All diese und andere Forschungsarbeiten und -ergebnisse wurden von den Bremerhavener Wissenschaftlern von Beginn an mit großem Engagement und Einfallsreichtum einem breiten Publikum nahegebracht. In zahlreichen eigenen Beiträgen in Zeitschriften und Büchern sowie in Ausstellungen und Vorträgen in Schulen, Hochschulen und öffentlichen Bildungseinrichtungen verbanden die Glaziologen geschickt Wissenschaft mit dem Reiz des ewigen Eises. Früh luden die Forscher auch Journalisten ein, sich vor Ort einen direkten Eindruck von der Arbeit im Eislabor oder auf den Expeditionsschiffen in die Polarregionen zu verschaffen. Die daraus entstandenen Beiträge in Presse, Rundfunk und Fernsehen machten die Klimaforschung im Eis einem großen Publikum bekannt. Das Internet haben die Polar- und Meeresforscher ebenso früh für die Verbreitung ihrer Arbeiten entdeckt und genutzt wie DVD und andere neue Medien - und mit visuell reizvollen und technisch aufwändigen Videoinstallationen reicht ihre Vermittlungsarbeit sogar in den künstlerischen Bereich hinein. Für Wirtschaft und Politik, aber auch für den interessierten Bürger sind die Glaziologen schließlich seit Jahren gefragte Gesprächs- und Auskunftspartner zu allen Fragen der Klimaentwicklung.
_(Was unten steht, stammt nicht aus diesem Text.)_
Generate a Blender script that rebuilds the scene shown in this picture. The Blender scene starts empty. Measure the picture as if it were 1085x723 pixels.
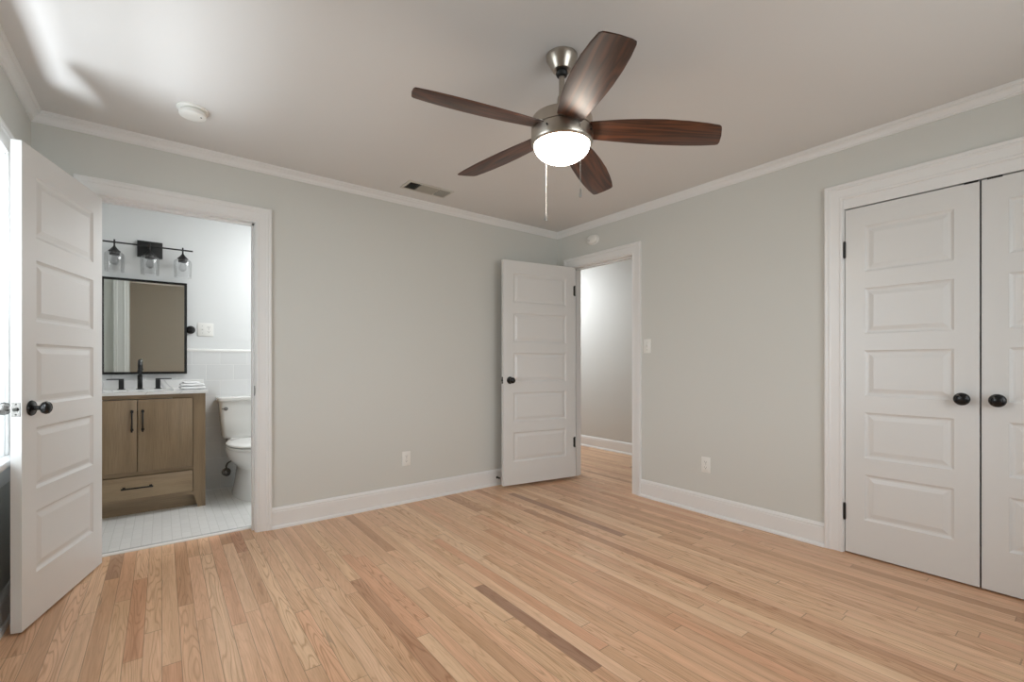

Sowohl die Forschungsarbeiten als auch deren Vermittlung in die Öffentlichkeit wurden von den Bremerhavener Forschern von Beginn an als Team erbracht. Wesentlichen Anteil daran hat der Geophysiker und stellvertretende Direktor des Alfred-Wegener-Instituts, Professor Heinz Miller. Die von ihm und seinen Kollegen betriebene Arbeitsteilung bewertete nun auch die Jury des Communicator-Preises als beispielhaft und zeichnete deshalb in diesem Jahr erstmals keinen einzelnen Wissenschaftler, sondern ein Forscherteam aus. Darüber hinaus würdigte die Jury vor allem die sachliche und differenzierte Art, mit der die Arbeitsgruppe ihre Forschungsergebnisse kommuniziert. Dies gründet nach Meinung der Jury gleichermaßen auf dem hohen wissenschaftlichen Standard der Gruppe und auf ihrer langjährigen Erfahrung in der Öffentlichkeitsarbeit.

Verliehen wird der Communicator-Preis am 14. Juni in Essen im Rahmen des diesjährigen Wissenschaftssommers. Auf Zeche Zollverein werden die Präsidenten von DFG und Stifterverband, Professor Matthias Kleiner und Dr. Arend Oetker, die Auszeichnung übergeben. Das Preisgeld stammt vom Stifterverband, in dem sich mehr als 3000 Unternehmen und Privatpersonen für die Förderung der Wissenschaft und deren Austausch mit der Öffentlichkeit engagieren. Darüber hinaus erhalten die Glaziologen ein Hologramm, das den Communicator-Preis symbolisiert. Das von dem Kölner Künstler Michael Bleyenberg gestaltete Werk soll die Bedeutung der Transparenz in der Wissenschaft sichtbar machen und zeigen, dass es sich lohnt, die Dinge "ins rechte Licht zu rücken". Wie das Hologramm entfaltet auch die Wissenschaft nur dann ihre ganze Strahlkraft.